Scheme
mid 16th century (denoting a figure of speech): from Latin schema, from Greek (see schema). An early sense was ‘diagram of the position of celestial objects’, giving rise to ‘diagram, outline’, whence the current senses. The unfavourable notion ‘plot’ arose in the mid 18th century.
wiktionary
From Medieval Latin schēma(“figure, form”), from Ancient Greek σχῆμα(skhêma, “form, shape”), from ἔχω(ékhō, “I hold”). Doublet of schema. Compare sketch.
etymonline
scheme (n.)
1550s, "figure of speech," from Medieval Latin schema "shape, figure, form, appearance; figure of speech; posture in dancing," from Greek skhema (genitive skhematos) "figure, appearance, the nature of a thing," related to skhein "to get," and ekhein "to have, hold; be in a given state or condition," from PIE root *segh- "to hold."

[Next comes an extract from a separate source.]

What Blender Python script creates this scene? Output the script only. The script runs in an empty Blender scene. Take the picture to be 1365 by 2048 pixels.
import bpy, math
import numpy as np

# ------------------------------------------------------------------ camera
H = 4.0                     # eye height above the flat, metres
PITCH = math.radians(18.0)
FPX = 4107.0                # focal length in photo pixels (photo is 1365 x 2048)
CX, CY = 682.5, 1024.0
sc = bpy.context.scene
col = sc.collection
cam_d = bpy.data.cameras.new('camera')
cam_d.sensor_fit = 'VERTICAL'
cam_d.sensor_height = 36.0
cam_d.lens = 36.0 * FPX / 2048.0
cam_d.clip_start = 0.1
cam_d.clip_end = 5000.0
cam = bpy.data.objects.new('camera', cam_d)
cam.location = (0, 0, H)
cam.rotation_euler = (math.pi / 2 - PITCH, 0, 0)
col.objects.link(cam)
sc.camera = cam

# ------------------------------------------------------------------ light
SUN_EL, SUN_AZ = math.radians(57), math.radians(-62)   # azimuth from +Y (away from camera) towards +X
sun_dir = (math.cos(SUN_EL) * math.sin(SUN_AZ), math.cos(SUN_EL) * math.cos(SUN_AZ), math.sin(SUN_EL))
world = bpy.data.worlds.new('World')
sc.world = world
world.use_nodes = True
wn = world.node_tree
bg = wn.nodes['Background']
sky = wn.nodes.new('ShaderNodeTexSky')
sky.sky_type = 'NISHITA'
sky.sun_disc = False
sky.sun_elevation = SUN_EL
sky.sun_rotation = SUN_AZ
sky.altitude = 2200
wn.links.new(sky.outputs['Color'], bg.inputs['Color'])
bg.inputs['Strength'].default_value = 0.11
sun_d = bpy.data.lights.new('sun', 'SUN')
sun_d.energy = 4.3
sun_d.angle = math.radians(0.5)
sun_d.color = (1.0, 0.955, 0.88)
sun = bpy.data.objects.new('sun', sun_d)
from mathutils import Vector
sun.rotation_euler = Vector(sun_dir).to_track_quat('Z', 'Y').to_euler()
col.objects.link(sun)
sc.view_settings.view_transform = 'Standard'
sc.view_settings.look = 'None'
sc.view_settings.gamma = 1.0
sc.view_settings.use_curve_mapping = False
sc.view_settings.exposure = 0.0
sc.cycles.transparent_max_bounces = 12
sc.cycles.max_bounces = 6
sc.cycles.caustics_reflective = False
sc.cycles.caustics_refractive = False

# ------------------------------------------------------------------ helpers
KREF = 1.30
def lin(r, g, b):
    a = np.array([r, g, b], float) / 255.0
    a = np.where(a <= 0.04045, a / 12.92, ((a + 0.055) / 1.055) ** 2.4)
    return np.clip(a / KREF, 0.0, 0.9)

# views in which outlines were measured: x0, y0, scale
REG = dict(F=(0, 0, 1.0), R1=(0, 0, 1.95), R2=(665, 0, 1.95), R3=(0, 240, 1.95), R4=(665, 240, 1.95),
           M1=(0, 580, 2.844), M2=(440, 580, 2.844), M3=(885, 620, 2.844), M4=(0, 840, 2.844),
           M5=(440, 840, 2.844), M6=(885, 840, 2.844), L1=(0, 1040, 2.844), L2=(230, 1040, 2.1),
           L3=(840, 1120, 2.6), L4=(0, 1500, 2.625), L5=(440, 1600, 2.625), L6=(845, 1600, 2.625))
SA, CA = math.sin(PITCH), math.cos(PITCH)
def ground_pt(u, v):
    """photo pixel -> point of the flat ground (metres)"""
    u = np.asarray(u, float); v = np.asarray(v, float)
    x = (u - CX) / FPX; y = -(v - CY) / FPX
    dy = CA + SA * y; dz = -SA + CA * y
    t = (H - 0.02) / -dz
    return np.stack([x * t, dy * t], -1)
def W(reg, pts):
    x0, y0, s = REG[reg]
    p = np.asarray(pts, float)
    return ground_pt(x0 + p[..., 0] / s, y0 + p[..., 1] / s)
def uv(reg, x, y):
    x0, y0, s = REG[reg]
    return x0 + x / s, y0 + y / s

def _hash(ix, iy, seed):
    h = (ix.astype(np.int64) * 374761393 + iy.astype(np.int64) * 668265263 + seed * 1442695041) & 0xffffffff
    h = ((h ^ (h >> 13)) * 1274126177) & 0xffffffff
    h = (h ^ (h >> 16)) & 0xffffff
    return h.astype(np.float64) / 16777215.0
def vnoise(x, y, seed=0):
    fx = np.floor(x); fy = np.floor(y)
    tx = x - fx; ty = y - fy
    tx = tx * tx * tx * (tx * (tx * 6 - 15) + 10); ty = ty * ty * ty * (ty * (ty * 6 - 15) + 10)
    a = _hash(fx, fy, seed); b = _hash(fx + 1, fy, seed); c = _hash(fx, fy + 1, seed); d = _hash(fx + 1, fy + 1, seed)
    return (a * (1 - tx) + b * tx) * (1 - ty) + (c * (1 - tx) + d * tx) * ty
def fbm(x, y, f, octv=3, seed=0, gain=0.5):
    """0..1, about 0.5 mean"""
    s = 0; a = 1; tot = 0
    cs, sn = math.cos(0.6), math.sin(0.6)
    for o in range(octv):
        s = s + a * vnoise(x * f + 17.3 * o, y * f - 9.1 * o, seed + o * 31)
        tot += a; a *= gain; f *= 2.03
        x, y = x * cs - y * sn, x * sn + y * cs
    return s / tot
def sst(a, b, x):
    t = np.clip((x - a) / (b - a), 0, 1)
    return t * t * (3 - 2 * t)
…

The sense "program of action" first is attested 1640s. Unfavorable overtones (selfish, devious) began to creep in early 18c. Meaning "complex unity of coordinated component elements" is from 1736. Color scheme is attested from 1884.
scheme (v.)
"devise a scheme," 1767 (earlier "reduce to a scheme," 1716), from scheme (n.). Related: Schemed; scheming.